_PROVIDED DATA_:

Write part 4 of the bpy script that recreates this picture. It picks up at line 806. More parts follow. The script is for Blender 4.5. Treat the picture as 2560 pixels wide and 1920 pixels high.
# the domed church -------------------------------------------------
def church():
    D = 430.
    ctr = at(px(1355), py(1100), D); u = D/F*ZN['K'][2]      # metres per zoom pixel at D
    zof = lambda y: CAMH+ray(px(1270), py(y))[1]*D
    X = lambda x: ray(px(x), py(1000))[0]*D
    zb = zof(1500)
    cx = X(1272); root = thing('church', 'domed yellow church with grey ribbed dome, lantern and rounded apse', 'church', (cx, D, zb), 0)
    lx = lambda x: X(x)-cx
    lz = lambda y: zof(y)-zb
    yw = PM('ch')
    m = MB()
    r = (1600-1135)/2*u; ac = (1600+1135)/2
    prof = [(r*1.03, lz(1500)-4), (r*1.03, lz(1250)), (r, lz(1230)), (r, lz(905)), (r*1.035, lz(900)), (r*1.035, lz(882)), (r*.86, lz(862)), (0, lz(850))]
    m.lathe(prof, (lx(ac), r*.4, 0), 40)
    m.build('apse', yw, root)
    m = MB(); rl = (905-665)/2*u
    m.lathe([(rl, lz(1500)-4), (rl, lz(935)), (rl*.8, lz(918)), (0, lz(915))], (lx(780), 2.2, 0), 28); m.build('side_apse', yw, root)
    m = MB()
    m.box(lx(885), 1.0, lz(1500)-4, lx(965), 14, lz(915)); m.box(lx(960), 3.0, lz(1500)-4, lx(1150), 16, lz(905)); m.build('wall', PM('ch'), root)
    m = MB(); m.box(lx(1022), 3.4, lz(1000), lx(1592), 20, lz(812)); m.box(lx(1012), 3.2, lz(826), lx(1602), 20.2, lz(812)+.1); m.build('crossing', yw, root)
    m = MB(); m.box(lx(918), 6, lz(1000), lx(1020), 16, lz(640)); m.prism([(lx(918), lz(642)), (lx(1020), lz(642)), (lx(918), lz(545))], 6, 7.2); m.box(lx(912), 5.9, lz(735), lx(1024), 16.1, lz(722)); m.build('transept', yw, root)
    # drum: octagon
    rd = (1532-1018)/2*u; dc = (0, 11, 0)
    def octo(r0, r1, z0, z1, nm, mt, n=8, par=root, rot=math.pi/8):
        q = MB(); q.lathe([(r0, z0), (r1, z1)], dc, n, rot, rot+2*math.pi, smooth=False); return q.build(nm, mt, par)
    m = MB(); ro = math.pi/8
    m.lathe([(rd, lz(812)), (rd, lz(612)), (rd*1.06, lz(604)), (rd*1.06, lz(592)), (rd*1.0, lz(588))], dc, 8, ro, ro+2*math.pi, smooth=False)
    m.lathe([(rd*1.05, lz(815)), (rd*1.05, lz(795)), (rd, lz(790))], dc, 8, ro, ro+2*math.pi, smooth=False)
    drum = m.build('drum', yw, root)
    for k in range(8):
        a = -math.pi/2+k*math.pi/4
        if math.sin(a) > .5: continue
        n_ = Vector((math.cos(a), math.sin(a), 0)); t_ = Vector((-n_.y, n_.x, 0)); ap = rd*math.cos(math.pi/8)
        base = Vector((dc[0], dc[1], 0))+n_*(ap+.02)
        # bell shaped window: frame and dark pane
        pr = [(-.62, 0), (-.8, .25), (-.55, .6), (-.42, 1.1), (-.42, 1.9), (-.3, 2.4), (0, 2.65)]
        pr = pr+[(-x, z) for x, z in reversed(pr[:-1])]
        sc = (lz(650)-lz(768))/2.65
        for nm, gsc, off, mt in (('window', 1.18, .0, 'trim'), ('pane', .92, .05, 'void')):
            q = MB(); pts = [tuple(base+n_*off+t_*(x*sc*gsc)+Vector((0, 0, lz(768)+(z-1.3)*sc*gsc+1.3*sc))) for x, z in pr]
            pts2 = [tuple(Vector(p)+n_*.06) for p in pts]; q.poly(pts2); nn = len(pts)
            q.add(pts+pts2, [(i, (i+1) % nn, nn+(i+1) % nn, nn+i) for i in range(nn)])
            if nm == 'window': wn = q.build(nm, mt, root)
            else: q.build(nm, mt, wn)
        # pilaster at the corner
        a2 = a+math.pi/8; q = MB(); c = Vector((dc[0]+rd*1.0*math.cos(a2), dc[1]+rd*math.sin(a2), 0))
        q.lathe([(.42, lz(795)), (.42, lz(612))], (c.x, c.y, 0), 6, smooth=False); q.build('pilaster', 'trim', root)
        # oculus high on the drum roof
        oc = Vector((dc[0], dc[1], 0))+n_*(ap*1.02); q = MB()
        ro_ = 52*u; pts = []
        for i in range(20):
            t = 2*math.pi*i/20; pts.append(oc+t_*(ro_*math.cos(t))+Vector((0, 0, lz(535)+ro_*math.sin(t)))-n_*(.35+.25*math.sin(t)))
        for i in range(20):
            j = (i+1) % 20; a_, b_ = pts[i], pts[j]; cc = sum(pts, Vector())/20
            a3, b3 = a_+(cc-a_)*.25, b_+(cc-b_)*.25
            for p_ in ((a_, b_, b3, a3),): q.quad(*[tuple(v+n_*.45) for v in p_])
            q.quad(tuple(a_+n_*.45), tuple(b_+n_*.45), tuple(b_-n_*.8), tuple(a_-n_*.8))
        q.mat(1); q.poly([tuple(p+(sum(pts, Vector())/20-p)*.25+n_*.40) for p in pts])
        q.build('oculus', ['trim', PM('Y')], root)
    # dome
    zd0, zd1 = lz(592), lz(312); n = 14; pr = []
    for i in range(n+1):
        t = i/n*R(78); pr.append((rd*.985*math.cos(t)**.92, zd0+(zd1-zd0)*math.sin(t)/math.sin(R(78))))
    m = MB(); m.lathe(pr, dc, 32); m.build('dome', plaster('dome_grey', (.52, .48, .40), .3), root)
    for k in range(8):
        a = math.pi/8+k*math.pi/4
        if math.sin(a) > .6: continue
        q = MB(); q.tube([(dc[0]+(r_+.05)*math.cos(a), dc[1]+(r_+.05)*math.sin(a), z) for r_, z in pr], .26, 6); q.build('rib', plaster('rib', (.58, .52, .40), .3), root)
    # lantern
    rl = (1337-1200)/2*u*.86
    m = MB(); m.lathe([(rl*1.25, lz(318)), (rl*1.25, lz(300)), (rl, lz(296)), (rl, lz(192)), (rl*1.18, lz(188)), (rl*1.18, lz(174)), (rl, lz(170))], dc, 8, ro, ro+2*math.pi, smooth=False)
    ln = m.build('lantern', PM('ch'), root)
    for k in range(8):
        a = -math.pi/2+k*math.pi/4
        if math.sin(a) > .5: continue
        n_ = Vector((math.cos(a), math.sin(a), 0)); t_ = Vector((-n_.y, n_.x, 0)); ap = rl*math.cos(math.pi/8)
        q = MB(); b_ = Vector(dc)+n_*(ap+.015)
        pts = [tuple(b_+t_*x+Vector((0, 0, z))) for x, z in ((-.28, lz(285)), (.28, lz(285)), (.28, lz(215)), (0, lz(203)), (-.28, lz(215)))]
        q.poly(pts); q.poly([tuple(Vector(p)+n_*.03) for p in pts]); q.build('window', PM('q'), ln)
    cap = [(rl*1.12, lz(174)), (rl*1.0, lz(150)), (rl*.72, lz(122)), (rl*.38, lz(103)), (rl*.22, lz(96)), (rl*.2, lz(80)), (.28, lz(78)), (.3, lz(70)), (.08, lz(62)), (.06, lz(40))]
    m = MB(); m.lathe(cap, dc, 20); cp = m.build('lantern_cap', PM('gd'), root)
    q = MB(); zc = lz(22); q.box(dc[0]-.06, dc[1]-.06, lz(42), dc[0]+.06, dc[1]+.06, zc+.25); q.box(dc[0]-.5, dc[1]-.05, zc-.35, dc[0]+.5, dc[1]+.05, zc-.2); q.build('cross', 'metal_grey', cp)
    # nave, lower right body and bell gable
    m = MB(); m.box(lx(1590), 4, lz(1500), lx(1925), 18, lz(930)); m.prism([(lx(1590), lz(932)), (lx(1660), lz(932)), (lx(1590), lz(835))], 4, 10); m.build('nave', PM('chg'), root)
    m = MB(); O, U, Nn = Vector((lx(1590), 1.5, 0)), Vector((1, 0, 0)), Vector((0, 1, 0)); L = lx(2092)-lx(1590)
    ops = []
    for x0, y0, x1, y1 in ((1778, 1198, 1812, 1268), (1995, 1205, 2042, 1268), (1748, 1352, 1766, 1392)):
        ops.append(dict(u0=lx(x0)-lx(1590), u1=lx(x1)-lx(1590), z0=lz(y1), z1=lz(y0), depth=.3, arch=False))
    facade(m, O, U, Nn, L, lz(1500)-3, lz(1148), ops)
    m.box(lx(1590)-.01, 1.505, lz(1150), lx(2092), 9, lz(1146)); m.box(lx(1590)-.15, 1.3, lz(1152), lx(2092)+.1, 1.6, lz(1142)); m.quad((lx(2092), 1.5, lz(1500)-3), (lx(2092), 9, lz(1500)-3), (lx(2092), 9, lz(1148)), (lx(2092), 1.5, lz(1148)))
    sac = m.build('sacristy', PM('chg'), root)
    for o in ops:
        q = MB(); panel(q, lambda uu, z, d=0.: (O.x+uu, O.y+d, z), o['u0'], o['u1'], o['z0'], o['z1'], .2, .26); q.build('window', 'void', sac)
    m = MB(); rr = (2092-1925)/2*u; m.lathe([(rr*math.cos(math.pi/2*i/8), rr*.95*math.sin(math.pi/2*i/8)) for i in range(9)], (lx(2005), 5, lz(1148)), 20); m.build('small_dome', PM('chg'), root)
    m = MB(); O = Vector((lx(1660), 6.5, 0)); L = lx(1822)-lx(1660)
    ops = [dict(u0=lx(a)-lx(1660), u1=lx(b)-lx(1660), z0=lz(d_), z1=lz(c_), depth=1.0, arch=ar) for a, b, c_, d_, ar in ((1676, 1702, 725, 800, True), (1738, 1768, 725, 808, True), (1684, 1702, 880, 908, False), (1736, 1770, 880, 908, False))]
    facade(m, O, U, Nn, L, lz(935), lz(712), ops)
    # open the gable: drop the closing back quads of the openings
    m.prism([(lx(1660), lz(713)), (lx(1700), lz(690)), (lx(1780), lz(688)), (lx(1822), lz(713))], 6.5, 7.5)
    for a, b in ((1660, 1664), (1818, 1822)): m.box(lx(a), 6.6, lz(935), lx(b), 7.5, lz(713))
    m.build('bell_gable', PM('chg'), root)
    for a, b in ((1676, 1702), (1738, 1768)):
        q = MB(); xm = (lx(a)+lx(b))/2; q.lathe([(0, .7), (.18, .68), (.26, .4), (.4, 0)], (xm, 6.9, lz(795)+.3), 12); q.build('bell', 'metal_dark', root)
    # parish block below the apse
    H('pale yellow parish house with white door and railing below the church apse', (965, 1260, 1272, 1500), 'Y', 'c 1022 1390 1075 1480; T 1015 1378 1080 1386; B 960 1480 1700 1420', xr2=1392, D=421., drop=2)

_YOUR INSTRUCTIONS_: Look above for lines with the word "high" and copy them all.

_SOLUTION FOR THIS TASK_:
Write part 4 of the bpy script that recreates this picture. It picks up at line 806. More parts follow. The script is for Blender 4.5. Treat the picture as 2560 pixels wide and 1920 pixels high.
        # oculus high on the drum roof